2,515 posts, read 1,818,587 times
Reputation: 362
Quote:
Originally Posted by jimhcom View Post
Government spending, a large piece of the GDP picture, increases every year.
Cutting Government spending at this point would be really hard on the economy.
Quote:
Originally Posted by jimhcom View Post
That money once spent, goes into the general population.
Now because the economy is too weak to implement higher taxes to drain those monies back out; that is inflationary.
We also have deflationary forces at work in the form of deleveraging, but despite the pressure being asserted by deleveraging, prices at present, continue to rise.

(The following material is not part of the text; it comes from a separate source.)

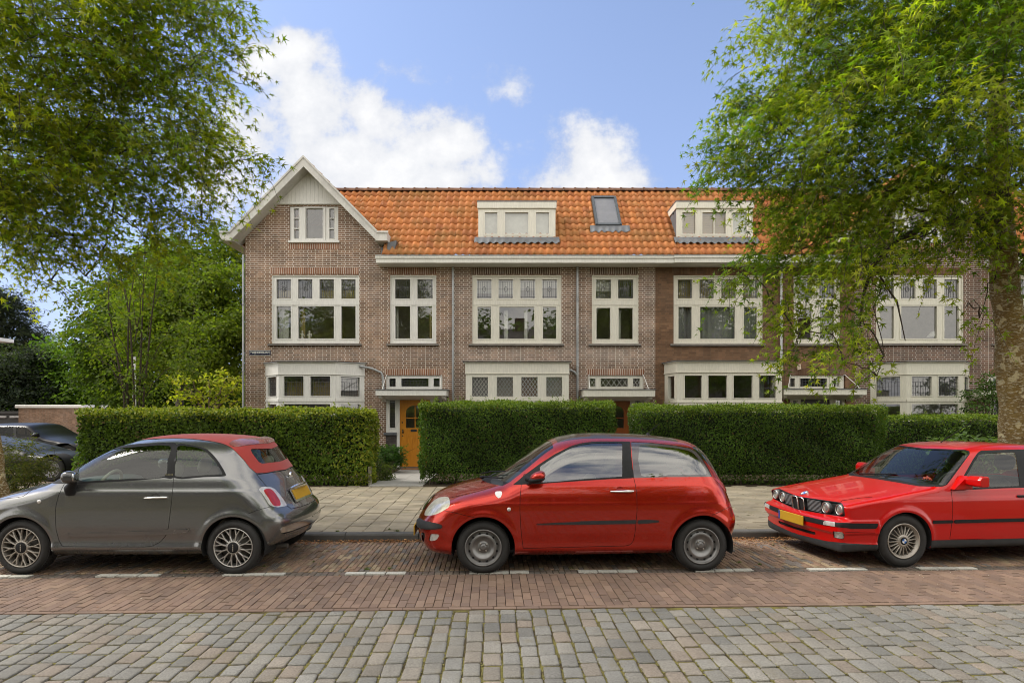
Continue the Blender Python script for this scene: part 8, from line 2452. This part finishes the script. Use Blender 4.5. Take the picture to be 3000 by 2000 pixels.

OK on balance is the price of houses going down far enough fast enough to offset the higher prices in the consumer market?
Quote:
Originally Posted by jimhcom View Post
One day, I do not know exactly when, the forces of deleveraging will begin to subside, and unless government spending decreases with it, we will have a rapid increase in inflation.
When the price of houses starts to go up then deleveraging will slow down. Actually the government is borrowing enough to keep the total debt going up. So when will the contraction forces subside? Good question.
Quote:
Originally Posted by jimhcom View Post
Now when you take into consideration that the government has no real option except to print the money for the obligations it has assumed, the probability of having problem inflation at some point in the future is elementary.
My thesis is that the sooner we get to this point and deal with it the better. We would need to cut government spending by 45% with out having the economy contract at all in order to balance the budget. The longer we wait to deal with it the higher the cost.